• [PROBLEM STATEMENT]:
Reproduce the lines of the material exactly, excluding every image.

╭─ DATASET EXTRACT

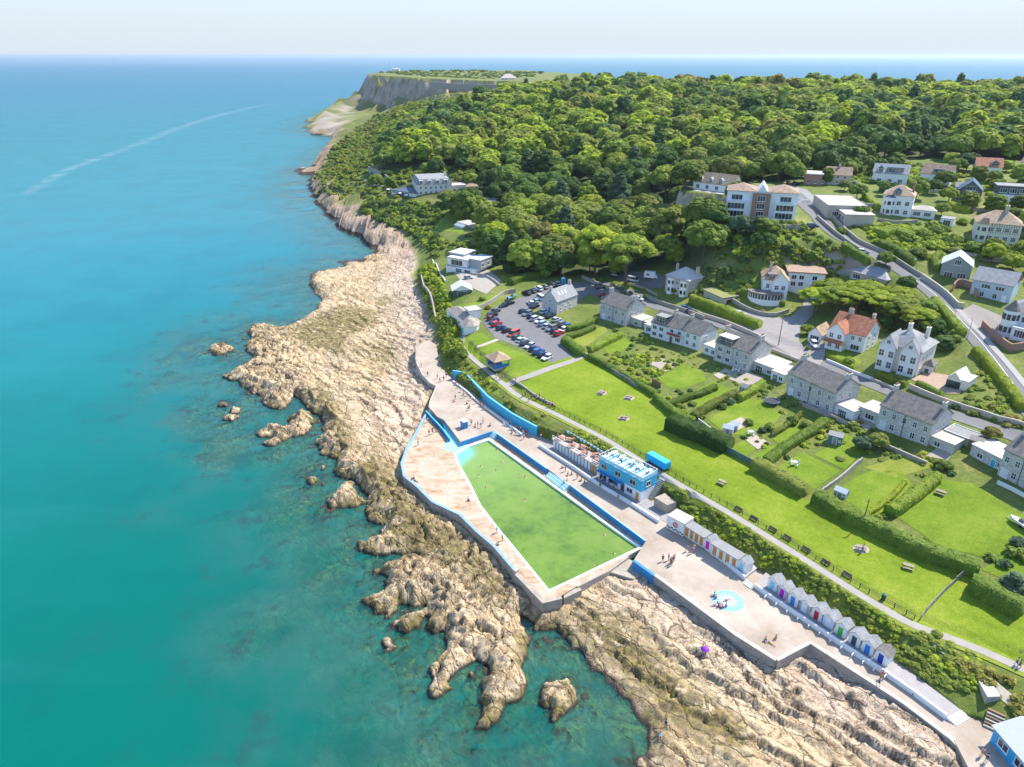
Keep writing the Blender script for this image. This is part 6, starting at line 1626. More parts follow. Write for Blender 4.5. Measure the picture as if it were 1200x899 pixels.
def leaf_mat(name, a, b, c):
    t = NT(name)
    n = t.noise(0.35, 3, 0.6)
    f = t.math('ADD', t.math('MULTIPLY', t.attr('tone'), 0.62), t.math('MULTIPLY', n, 0.45))
    col = t.ramp(f, [(0.22, a), (0.52, b), (0.85, c)])
    oi = t.n('ShaderNodeObjectInfo')
    hsv = t.n('ShaderNodeHueSaturation'); t.l(col, hsv.inputs['Color'])
    t.l(t.rng(oi.outputs['Random'], 0, 1, 0.78, 1.22), hsv.inputs['Value'])
    p = t.pbr(hsv.outputs[0], 0.7, 0.2, link=False)
    tr = t.n('ShaderNodeBsdfTranslucent'); t.l(t.mix(1.0, hsv.outputs[0], (1.0, 1.0, 0.55), 'MULTIPLY'), tr.inputs['Color'])
    mx = t.n('ShaderNodeMixShader'); mx.inputs[0].default_value = 0.42
    t.l(p, mx.inputs[1]); t.l(tr.outputs[0], mx.inputs[2]); t.l(mx.outputs[0], t.out.inputs['Surface'])
    return t.m
LEAF = {
 'deep': leaf_mat('deep_green_leaf', (0.053, 0.106, 0.022), (0.095, 0.166, 0.030), (0.164, 0.249, 0.051)),
 'mid': leaf_mat('mid_green_leaf', (0.106, 0.174, 0.025), (0.188, 0.265, 0.036), (0.286, 0.356, 0.060)),
 'bright': leaf_mat('bright_green_leaf', (0.172, 0.249, 0.025), (0.286, 0.364, 0.040), (0.426, 0.470, 0.073)),
 'olive': leaf_mat('olive_leaf', (0.157, 0.194, 0.035), (0.247, 0.289, 0.050), (0.354, 0.378, 0.084)),
 'brown': leaf_mat('browning_leaf', (0.197, 0.192, 0.039), (0.298, 0.272, 0.063), (0.404, 0.356, 0.103)),
 'blue': leaf_mat('blue_green_leaf', (0.060, 0.109, 0.051), (0.109, 0.171, 0.083), (0.188, 0.257, 0.137)),
 'lime': leaf_mat('lime_leaf', (0.221, 0.296, 0.022), (0.352, 0.424, 0.030), (0.508, 0.538, 0.068)),
}
BARK = mat((0.14, 0.105, 0.075), 0.95, 0.3, 2.5, bump=0.05)
ADJ = {'deep': 'dark green', 'mid': 'mid green', 'bright': 'bright green', 'olive': 'olive green', 'brown': 'brownish', 'blue': 'blue-green', 'lime': 'yellow-green'}

PROTO = {}
def tree_proto(kind, seed, R, Hh, nleaf, leaf):
    rs = np.random.RandomState(seed)
    C, r = crown_pts(kind, R, Hh, rs)
    V, q, T, tone = lobes_mesh(C, r, .85 if kind != 'umbrella' else .5, nleaf, leaf, rs)
    crown = mesh_np('crown', V, q, T, LEAF['mid'], tone)
    mb = MB(); top = Hh * (.62 if kind != 'umbrella' else .8); tr = max(.22, R * .055)
    bend = rs.uniform(-.5, .5, 2)
    mb.tube([(0, 0, -1), (0, 0, .4), (bend[0], bend[1], top * .5), (bend[0] * .5, bend[1] * 1.4, top)], [tr * 1.5, tr, tr * .75, tr * .35], 7)
    for i in rs.choice(len(C), 5, replace=False):
        z0 = top * rs.uniform(.4, .7); c = C[i]
        mb.tube([(bend[0] * .9, bend[1], z0), (c[0] * .5, c[1] * .5, (z0 + c[2]) * .5 + .3), tuple(c)], [tr * .5, tr * .35, tr * .12], 5)
    me = bpy.data.meshes.new('trunk'); me.from_pydata(mb.v, [], mb.f); me.materials.append(BARK); me.update()
    return crown, me, (V, q, T, tone)
for kd, n_, R_, H_, nl_, lf_ in (('round', 5, 6.5, 12.5, 2600, .62), ('tall', 3, 5.0, 15, 2600, .60), ('cone', 2, 4.4, 16, 2600, .55), ('umbrella', 2, 9, 17, 3400, .6), ('bush', 4, 1.0, 1.25, 520, .13)):
    PROTO[kd] = [tree_proto(kd, 100 + 7 * i + len(kd), R_, H_, nl_, lf_) + (R_, H_) for i in range(n_)]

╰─

• [ANSWER]:
Keep writing the Blender script for this image. This is part 6, starting at line 1626. More parts follow. Write for Blender 4.5. Measure the picture as if it were 1200x899 pixels.
def leaf_mat(name, a, b, c):
    t = NT(name)
    n = t.noise(0.35, 3, 0.6)
    f = t.math('ADD', t.math('MULTIPLY', t.attr('tone'), 0.62), t.math('MULTIPLY', n, 0.45))
    col = t.ramp(f, [(0.22, a), (0.52, b), (0.85, c)])
    oi = t.n('ShaderNodeObjectInfo')
    hsv = t.n('ShaderNodeHueSaturation'); t.l(col, hsv.inputs['Color'])
    t.l(t.rng(oi.outputs['Random'], 0, 1, 0.78, 1.22), hsv.inputs['Value'])
    p = t.pbr(hsv.outputs[0], 0.7, 0.2, link=False)
    tr = t.n('ShaderNodeBsdfTranslucent'); t.l(t.mix(1.0, hsv.outputs[0], (1.0, 1.0, 0.55), 'MULTIPLY'), tr.inputs['Color'])
    mx = t.n('ShaderNodeMixShader'); mx.inputs[0].default_value = 0.42
    t.l(p, mx.inputs[1]); t.l(tr.outputs[0], mx.inputs[2]); t.l(mx.outputs[0], t.out.inputs['Surface'])
    return t.m
LEAF = {
 'deep': leaf_mat('deep_green_leaf', (0.053, 0.106, 0.022), (0.095, 0.166, 0.030), (0.164, 0.249, 0.051)),
 'mid': leaf_mat('mid_green_leaf', (0.106, 0.174, 0.025), (0.188, 0.265, 0.036), (0.286, 0.356, 0.060)),
 'bright': leaf_mat('bright_green_leaf', (0.172, 0.249, 0.025), (0.286, 0.364, 0.040), (0.426, 0.470, 0.073)),
 'olive': leaf_mat('olive_leaf', (0.157, 0.194, 0.035), (0.247, 0.289, 0.050), (0.354, 0.378, 0.084)),
 'brown': leaf_mat('browning_leaf', (0.197, 0.192, 0.039), (0.298, 0.272, 0.063), (0.404, 0.356, 0.103)),
 'blue': leaf_mat('blue_green_leaf', (0.060, 0.109, 0.051), (0.109, 0.171, 0.083), (0.188, 0.257, 0.137)),
 'lime': leaf_mat('lime_leaf', (0.221, 0.296, 0.022), (0.352, 0.424, 0.030), (0.508, 0.538, 0.068)),
}
BARK = mat((0.14, 0.105, 0.075), 0.95, 0.3, 2.5, bump=0.05)
ADJ = {'deep': 'dark green', 'mid': 'mid green', 'bright': 'bright green', 'olive': 'olive green', 'brown': 'brownish', 'blue': 'blue-green', 'lime': 'yellow-green'}

PROTO = {}
def tree_proto(kind, seed, R, Hh, nleaf, leaf):
    rs = np.random.RandomState(seed)
    C, r = crown_pts(kind, R, Hh, rs)
    V, q, T, tone = lobes_mesh(C, r, .85 if kind != 'umbrella' else .5, nleaf, leaf, rs)
    crown = mesh_np('crown', V, q, T, LEAF['mid'], tone)
    mb = MB(); top = Hh * (.62 if kind != 'umbrella' else .8); tr = max(.22, R * .055)
    bend = rs.uniform(-.5, .5, 2)
    mb.tube([(0, 0, -1), (0, 0, .4), (bend[0], bend[1], top * .5), (bend[0] * .5, bend[1] * 1.4, top)], [tr * 1.5, tr, tr * .75, tr * .35], 7)
    for i in rs.choice(len(C), 5, replace=False):
        z0 = top * rs.uniform(.4, .7); c = C[i]
        mb.tube([(bend[0] * .9, bend[1], z0), (c[0] * .5, c[1] * .5, (z0 + c[2]) * .5 + .3), tuple(c)], [tr * .5, tr * .35, tr * .12], 5)
    me = bpy.data.meshes.new('trunk'); me.from_pydata(mb.v, [], mb.f); me.materials.append(BARK); me.update()
    return crown, me, (V, q, T, tone)
for kd, n_, R_, H_, nl_, lf_ in (('round', 5, 6.5, 12.5, 2600, .62), ('tall', 3, 5.0, 15, 2600, .60), ('cone', 2, 4.4, 16, 2600, .55), ('umbrella', 2, 9, 17, 3400, .6), ('bush', 4, 1.0, 1.25, 520, .13)):
    PROTO[kd] = [tree_proto(kd, 100 + 7 * i + len(kd), R_, H_, nl_, lf_) + (R_, H_) for i in range(n_)]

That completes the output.